CHP İstanbul Milletvekili ve Parti Meclisi Üyesi Eren Erdem, devlet memurluğuna alımlarda yapılan sözlü mülakatların kayıt altına alınması için TBMM Başkanlığı’na kanun teklifi verdi. CHP’li Erdem’in kanun teklifi gerekçesinde şu ifadeler yer aldı:
“SON 14 YILDA TARİKAT YANDAŞLIĞIYLA DEVLET MEMURLUĞUNA ALIMLAR YAPILDI!”

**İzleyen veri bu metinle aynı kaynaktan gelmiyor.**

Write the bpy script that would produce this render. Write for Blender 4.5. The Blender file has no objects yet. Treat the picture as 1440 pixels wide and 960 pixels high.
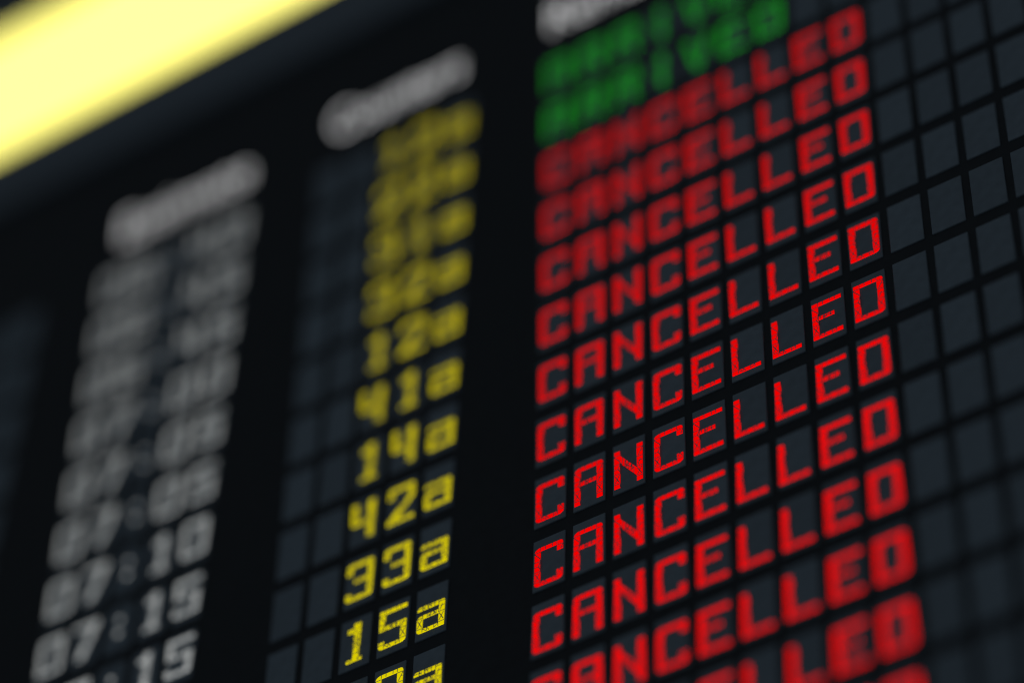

15 Temmuz akşamı yaşanan darbe girişimi sonrası, terör örgütlerinin devlet içerisinde kolaylıkla örgütlendiği gerçeğiyle bir kez daha yüzleşilmiştir. Öyle ki, bu girişim sonrası devlet kadrolarından yaklaşık 100 bine yakın memura soruşturma açılmış, büyük bir bölümü açığa alınmış ve devlet yetkililerince bu sayının daha da artacağı belirtilmiştir. Bu süreçte, darbe girişiminde adı geçen terör örgütünün son 14 yıllık süreçte özellikle sözlü mülakatlar yoluyla tarikat yandaşlığını kullanıp adam kayırarak ve torpil yaparak kendi örgüt mensuplarını devlet içerisinde kritik noktalara getirdiği ve devleti kendi çıkarları doğrultusunda dönüştürmeyi hedeflediği toplumun tüm kesimleri ve siyasi partiler tarafından açıkça görülmüştür. Dini temalar ve cemaatçi/tarikatçı yaklaşımlarla devlet içerisinde örgütlendiği bilinen bu yapının işgal ettiği makamlar yıllarca süren kumpas davaları, soruşturmalar ve çeşitli politik entrikalarla onbinlerce insanın doğrudan mağduriyetine neden olmuş ve ülkemize onarılamaz maddi ve manevi kayıplar yaşatmıştır.
“ÜLKEYİ YÖNETENLER LİYAKAT VE EŞİTLİK İLKESİNE UYMADIĞI İÇİN DARBE GİRİŞİMİ YAŞANDI!”
Devlet içerisinde yapılanan illegal örgütlenmelerin yazılı sınav sorularını çalması ve sözlü sınavlarda hiçbir eleyici sürece maruz kalmadan doğrudan memuriyete atanması, ülkeyi yönetenlerin bir dönem liyakat ve eşitlik ilkesine hiçbir şekilde uymadığının bir göstergesidir. Ülkemiz bu uyumsuzluğun bedelini ne yazık ki devlet ve ordu içerisinde yapılanan illegal terör örgütünün milletin özgür ve bağımsız iradesine el koyma girişimiyle ödemiştir ve ödemeye devam etmektedir.
“TARİKAT YAPILANMALARININ DEVLETE SIZMASINI ENGELLEYİCİ ADIMLAR ATILMASI ELZEMDİR!”
Anayasamızın “eşitlik ilkesi” ve Devlet Memurları Kanununda belirtilen ilgili maddeler gereği devlet memurları gerek seçilirken gerek hizmet verirken hiçbir dil, ırk, cinsiyet, siyasi düşünce, felsefi inanç, din ve mezhebe göre ayrıma tabi tutulamazlar ve ayrım yapamazlar. Bu anlamda tarikat yapılanmalarının ve radikal ideolojik unsurların devlete sızmasını engelleyici adımlar atılması, devletin yeniden yapılanması ve bu tarz unsurlardan bir an önce arınması açısından büyük önem arz etmektedir. Zira cemaatçi/tarikatçı kişilerin torpillerle haksız şekilde devlet memurluğuna atanması, sadece o sınavlara giren insanların hak mağduriyetine değil; yıllar süren bir süreç sonrası son kertede tüm toplumun ve demokrasimizin yok sayılmasına neden olduğu yaşanan son hadiselerle açıkça ortaya çıkmıştır.
“SÖZLÜ SINAV VE MÜLAKATLARIN YAPILMASINDA YENİ BİR DÜZENLEMEYE İHTİYAÇ VAR!”
Devlet içerisinde cemaat/tarikat yapılanmasına özellikle sözlü mülakatlarda yapılan usulsüzlüklerin neden olduğu açıktır ve yeni yapılanmaların önüne geçmek için bu konuda acilen bir düzenleme yapılması zorunluluktur. İşbu kanun teklifi, adayların devlet kademelerine seçilirken özellikle sözlü sınavlarının kayıt altına alınmasını, böylece mülakatlarda eleme ve seçim usulünün daha objektif hale getirilmesini ve itiraz mekanizmasının açık tutularak şeffaflığın artırılmasını hedeflenmektedir.